US may increase Iraq force by delaying departures
Washington, July 27: The US military, faced with unrelenting violence in Baghdad, may boost its force in Iraq by delaying the scheduled departure of some troops involved in routine rotations, officials said on Wednesday.
As has been done periodically during the 3-year-old war, the military would temporarily increase the size of the US force by extending the overlap between newly arriving units and those leaving.
One defense official, speaking on condition of anonymity because no decisions have been announced, said the idea would be to create ''a momentary overlap of at least a brigade'' -- meaning roughly 3,500 troops. Another official said the increase might be ''from the low 3,000s to the high 4,000s.'' This was the latest indication that any significant cut in the US force of about 130,000 in Iraq may be unlikely in the immediate future.

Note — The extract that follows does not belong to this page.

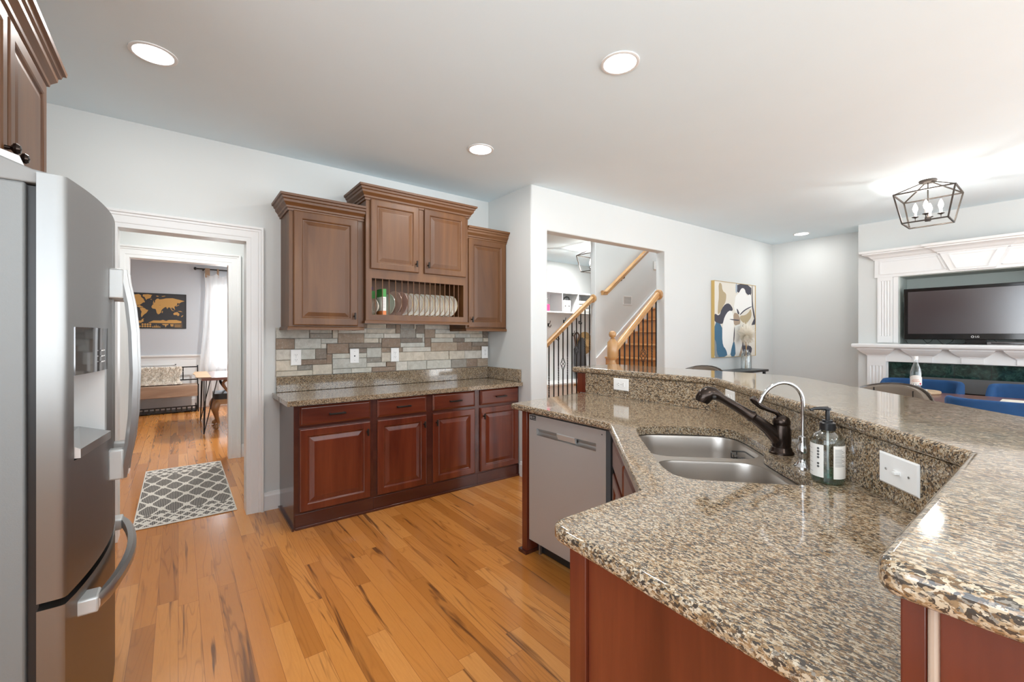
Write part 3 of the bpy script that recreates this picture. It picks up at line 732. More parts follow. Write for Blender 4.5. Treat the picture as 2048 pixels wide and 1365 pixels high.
YT = 3.425; X0, X1 = 1.175, 2.115; RX0, RX1, RZ0, RZ1 = 1.222, 2.068, 1.505, 1.795
b = MB(); b.box(X0, X1, YT, GAPY, 1.822, 2.43); b.box(X0, RX0, YT, GAPY, 1.455, 1.822); b.box(RX1, X1, YT, GAPY, 1.455, 1.822)
b.box(RX0, RX1, YT, GAPY, 1.455, RZ0); b.box(RX0, RX1, YT, YT + 0.02, RZ1, 1.822); b.box(RX0, RX1, GAPY - 0.01, GAPY, RZ0, 1.822)
b.build('carcass', M_up, t)
for a, w, pull in ((1.208, 0.414, 'r'), (1.672, 0.414, 'l')):
    f = frame((a, YT, 1.868), (1, 0, 0), (0, 0, 1), (0, -1, 0)); d = panel_door(f, w, 0.555, M_up, t)
    t_pull(f, w - 0.03 if pull == 'r' else 0.03, 0.07, d)
crown(X0, X1, YT, GAPY, 2.43, M_upx, t); crown(X0, X1, YT, GAPY, 1.455, M_upx, t, True, True, 'light_rail', RAIL)
DW_ = [1.222 + 0.846 * (q - 170) / (1738 - 170) for q in (234, 340, 443, 546, 648, 748, 843, 940, 1035, 1127, 1218, 1307, 1396, 1484, 1569, 1652)]
for x in DW_: MB().tube([(x, YT + 0.012, RZ0 - 0.004), (x, YT + 0.012, RZ1 + 0.004)], 0.0038, 8).build('dowel', M_upx, t, smooth=True)
# plates in the rack
def plate_mesh(r, depth, n, rim):
    prof = [(0.0, 0.0), (r * 0.55, 0.0), (r * 0.62, 0.003), (r * 0.75, depth * 0.45), (r * 0.97, depth * 0.92), (r, depth), (r * 0.985, depth + 0.003), (r * 0.74, depth * 0.45 + 0.004), (r * 0.6, 0.006), (0.0, 0.005)]
    return MB().lathe(prof, n)
def plate(x, r, m, label, n=28, gold=False, depth=0.018, lean=4, name='dinner_plate', cat='plate', grp='plates standing in the rack', yaw=20):
    # stands on edge, facing left (-x)
    mt = Matrix.Translation((x, YT + 0.035 + r * 0.94, RZ0 + r + 0.001)) @ Matrix.Rotation(R(yaw), 4, 'Z') @ Matrix.Rotation(R(-90 + lean), 4, 'Y') @ Matrix.Rotation(R(22.5), 4, 'Z')
    o = plate_mesh(r, depth, n, gold).xf(mt).build(name, m, smooth=(n > 20)); tag(o, label, cat, grp)
    if gold:
        q = MB(); k = [mt @ Vector((r * math.cos(2 * math.pi * i / n), r * math.sin(2 * math.pi * i / n), depth + 0.0015)) for i in range(n)]
        q.tube(k, 0.0022, 6, closed=True); q.build('gold_rim', M_gold, o, smooth=True)
    return o
mid = [(a + b_) / 2 for a, b_ in zip(DW_[:-1], DW_[1:])] + [(DW_[-1] + RX1) / 2]
plate(1.293, 0.066, M_cream, 'small cream bowl standing on edge at the left end of the plate rack', 28, depth=0.035, name='cereal_bowl', cat='bowl')
plate(mid[2] + 0.018, 0.090, M_sage, 'small sage green plate right beside the green carton in the rack', depth=0.02)
plate(mid[3] + 0.018, 0.104, M_blush, 'left one of the two plain blush plates in the rack', depth=0.02)
plate(mid[4] + 0.018, 0.104, M_blush, 'right one of the two plain blush plates in the rack', depth=0.02)
ordn = ['first', 'second', 'third', 'fourth', 'fifth', 'sixth', 'seventh', 'eighth', 'ninth', 'tenth']
for k in range(10):
    nm = 'gold-rimmed white plate in the rack, the %s one right of the blush plates' % ordn[k] if k < 9 else 'last gold-rimmed white plate at the right end of the rack'
    plate(mid[5 + k] + 0.008, 0.099, M_bone, nm, 16, True, lean=5 + (k % 3))
t = thing('food_carton', (1.36, YT + 0.1, RZ0), 'slim green and white food carton standing in the left of the plate rack', 'carton')
M_cgreen = mat('carton_green', (0.06, 0.30, 0.06), 0.5); M_cwhite = mat('carton_white', (0.78, 0.78, 0.74), 0.5); M_cor = mat('carton_orange', (0.75, 0.22, 0.06), 0.5)
b = MB(); xa, xb, ya, yb = 1.322, 1.358, YT + 0.045, YT + 0.16
for z_0, z_1, mi in ((RZ0 + 0.001, RZ0 + 0.035, 2), (RZ0 + 0.035, RZ0 + 0.15, 1), (RZ0 + 0.15, RZ0 + 0.215, 0)): b.mi = mi; b.box(xa, xb, ya, yb, z_0, z_1)
b.build('box', [M_cgreen, M_cwhite, M_cor], t)
b = MB()
for q in range(7): b.box(1.328, 1.350, ya - 0.0006, ya, RZ0 + 0.06 + q * 0.012, RZ0 + 0.0645 + q * 0.012)
b.build('print', M_grey, t)
o = MB().box(1.262, 1.315, YT + 0.17, YT + 0.30, RZ0 + 0.001, RZ0 + 0.205).build('food_box', M_cgreen); tag(o, 'dark green box at the back of the plate rack behind the cream bowl', 'carton')
o = MB().ball((1.285, YT + 0.235, RZ0 + 0.232), 0.026, 12, (1, 1, 0.95)).build('purple_pouch', mat('purple_plastic', (0.10, 0.04, 0.28), 0.5), smooth=True); tag(o, 'small purple bundle lying on the dark green box in the plate rack', 'pouch')

# ------------------------------------------------------------------ refrigerator
FY_0, FY_1, FYC = 1.69, 2.60, 2.145
def fx(y, out=0.0): return -0.190 - 0.055 * ((y - FYC) / 0.455) ** 2 + out
t = thing('refrigerator', (-0.65, FYC, 0), 'large stainless french-door refrigerator with ice dispenser, at the left edge', 'refrigerator')
MB().box(-1.06, -0.322, FY_0 + 0.012, FY_1 - 0.012, 0.02, 1.745).build('body', M_side, t, bevel=0.006)
MB().box(-0.3215, -0.3005, FY_0 + 0.03, FY_1 - 0.02, 0.06, 1.74).build('gasket', M_black, t)
def door_skin(y0, y1, z0, z1, name, holes=None):
    n = 16; b = MB()
    ys = [y0 + (y1 - y0) * k / n for k in range(n + 1)]
    outer = []
    prof = []
    r = 0.012
    for k, y in enumerate(ys): prof.append((fx(y), y))
    if abs(y0 - FY_0) < 1e-6: prof = [(fx(y0) - 0.02, y0 - 0.0), (fx(y0) - 0.008, y0 + 0.001), (fx(y0 + 0.004) - 0.002, y0 + 0.004)] + prof[1:]
    if abs(y1 - FY_1) < 1e-6: prof = prof[:-1] + [(fx(y1 - 0.004) - 0.002, y1 - 0.004), (fx(y1) - 0.02, y1)]
    prof = [(-0.300, y0)] + prof + [(-0.300, y1)]
    ring = lambda z: [Vector((x, y, z)) for x, y in prof]
    if not holes: b.loft([ring(z0), ring(z1)]); return b.build(name, M_steel, t, smooth=True)
    return prof
LD = None
# left door with the dispenser opening (built in strips around the hole)
DY0, DY1, DZ0, DZ1 = 1.735, 2.02, 0.98, 1.36
b = MB()
def strip(y0, y1, z0, z1, n=8):
    ys = [y0 + (y1 - y0) * k / n for k in range(n + 1)]
    pr = [(-0.300, y0)] + [(fx(y), y) for y in ys] + [(-0.300, y1)]
    b.loft([[Vector((x, y, z)) for x, y in pr] for z in (z0, z1)])
M_bracket = mat('silver_bracket', (0.50, 0.51, 0.505), 0.4, 0.4); SEAM = 0.004; ZG0, ZG1 = 0.598, 0.618
pr = [(-0.300, FY_0), (fx(FY_0) - 0.02, FY_0), (fx(FY_0) - 0.007, FY_0 + 0.001), (fx(FY_0) - 0.001, FY_0 + 0.005)] + [(fx(FY_0 + 0.005 + (DY0 - FY_0 - 0.005) * k / 6), FY_0 + 0.005 + (DY0 - FY_0 - 0.005) * k / 6) for k in range(1, 7)] + [(-0.300, DY0)]
b.loft([[Vector((x, y, z)) for x, y in pr] for z in (ZG1, 1.772)])
strip(DY1, FYC - SEAM, ZG1, 1.772); strip(DY0, DY1, ZG1, DZ0); strip(DY0, DY1, DZ1, 1.772)
ld = b.build('door', M_steel, t, smooth=True)
b = MB(); b.box(-0.295, -0.285, DY0, DY1, DZ0, DZ1); b.box(-0.285, fx(DY0) - 0.004, DY0, DY0 + 0.004, DZ0, DZ1); b.box(-0.285, fx(DY1) - 0.004, DY1 - 0.004, DY1, DZ0, DZ1)
b.build('dispenser_recess', mat('pale_grey_plastic', (0.66, 0.665, 0.66), 0.35), ld)
b = MB(); n = 8; ys = [DY0 + (DY1 - DY0) * k / n for k in range(n + 1)]
b.loft([[Vector((-0.284, DY0, z))] + [Vector((fx(y) + 0.003, y, z)) for y in ys] + [Vector((-0.284, DY1, z))] for z in (1.222, DZ1)])
dp = b.build('dispenser_panel', mat('glossy_grey_panel', (0.16, 0.16, 0.165), 0.06, 0.7), ld, smooth=True)
b = MB()
for q in range(3):
    for k in range(2): b.box(fx(1.95) + 0.003, fx(1.95) + 0.006, 1.92 + k * 0.045, 1.945 + k * 0.045, 1.25 + q * 0.018, 1.253 + q * 0.018)
b.build('button_marks', M_white, dp)
b = MB(); b.loft([[Vector(p) for p in ((-0.285, y, 0.985), (fx(y) + 0.012, y, 0.985), (fx(y) + 0.012, y, 1.01), (-0.26, y, 1.035), (-0.285, y, 1.035))] for y in (DY0 + 0.005, DY1 - 0.005)])
b.build('drip_tray', M_handle, ld)
rd = door_skin(FYC + SEAM, FY_1, ZG1, 1.772, 'door')
fz = door_skin(FY_0, FY_1, 0.07, ZG0, 'freezer_drawer')
MB().box(-1.0, -0.32, FY_0 + 0.03, FY_1 - 0.03, 0, 0.06).build('kick_grille', M_black, t)
for y, par in ((2.075, ld), (2.215, rd)):
    zs_ = [(0.83, 0.0), (0.87, 0.004), (0.95, 0.018), (1.05, 0.027), (1.2, 0.031), (1.35, 0.027), (1.45, 0.018), (1.53, 0.004), (1.57, 0.0)]
    b = MB(); rings = []
    for z, o_ in zs_:
        x0 = fx(y) + 0.034 + o_; rings.append([Vector((x0 - 0.012, y - 0.016, z)), Vector((x0 - 0.002, y - 0.019, z)), Vector((x0 + 0.012, y - 0.010, z)), Vector((x0 + 0.012, y + 0.010, z)), Vector((x0 - 0.002, y + 0.019, z)), Vector((x0 - 0.012, y + 0.016, z))])
    b.loft(rings); h_ = b.build('handle', M_handle, par, smooth=True)
    for za, zb in ((0.828, 0.935), (1.465, 1.572)):
        MB().box(fx(y) - 0.004, fx(y) + 0.038, y - 0.021, y + 0.021, za, zb).build('handle_bracket', M_bracket, h_, bevel=0.006, seg=3)
b = MB(); P = []
for k in range(13):
    y = 1.765 + (2.50 - 1.765) * k / 12; w_ = math.sin(math.pi * k / 12) ** 0.7
    P.append((-0.196 + 0.058 * w_ if 0 < k < 12 else -0.196, y, 0.545))
rings = []
for p in P: rings.append([Vector((p[0] - 0.012, p[1], 0.528)), Vector((p[0] + 0.006, p[1], 0.524)), Vector((p[0] + 0.013, p[1], 0.536)), Vector((p[0] + 0.013, p[1], 0.555)), Vector((p[0] + 0.004, p[1], 0.566)), Vector((p[0] - 0.012, p[1], 0.562))])
b.loft(rings); hz = b.build('handle', M_handle, fz, smooth=True)
for ya, yb in ((1.755, 1.825), (2.44, 2.51)): MB().box(fx((ya + yb) / 2) - 0.012, -0.186, ya, yb, 0.522, 0.568).build('handle_bracket', M_bracket, hz, bevel=0.006, seg=3)
b = MB(); b.loft([[Vector((x, y, z)) for x, z in ((-0.62, 1.745), (-0.262, 1.745), (-0.262, 1.775), (-0.31, 1.782), (-0.37, 1.806), (-0.45, 1.815), (-0.62, 1.815))] for y in (FY_0 + 0.012, FY_0 + 0.11)])
b.build('hinge_cover', mat('hinge_cover_grey', (0.23, 0.23, 0.225), 0.55), t, bevel=0.004)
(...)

President George W. Bush said on Tuesday at a news conference with Iraqi Prime Minister Nuri al-Maliki that more US and Iraqi troops would be deployed in Baghdad from other parts of Iraq to try to curb sectarian violence in the capital amid concern that the country is sliding toward civil war.
US Army units generally serve one-year tours in Iraq, and Marine Corps units generally serve seven-month stints.
But at key times in the war -- for example during Iraqi elections in 2005 and during the return of sovereignty in 2004 -- the Pentagon has delayed the departure of thousands of troops to beef up the American presence temporarily.
''We've got units constantly flowing in and out,'' one official said.
Another official said there was concern over keeping troops, facing stress and peril, longer than they had expected.
''It's always painful to try to tell a unit they are staying longer than they were supposed to stay,'' this official said.
War Support Eroding
Opinion polls show eroding U.S. public support for the war and Bush's handling of it as congressional elections approach in November. The U.S. military death toll in the war, which began in March 2003, stood at 2,565 on Wednesday, with 19,157 wounded, the Pentagon said.
Soldiers from an Army brigade from Fort Lewis in Washington state have begun arriving in Iraq, and soldiers from another Army brigade based in Germany are due soon, officials said. In May, the military put on hold the Germany-based brigade's deployment to Iraq amid talk of cutting the U.S. force, but earlier this month it was given the order to deploy.
Army Gen. George Casey, the top US commander in Iraq, last month expressed confidence that the military would be able to cut the size of the U.S. force there over the rest of the year. Defense officials months ago had said one option was to drop to about 100,000 troops.
But Bush, Casey and Defense Secretary Donald Rumsfeld have emphasized that reductions in the US force depended on the security situation in Iraq and the development of US-trained Iraqi government security forces.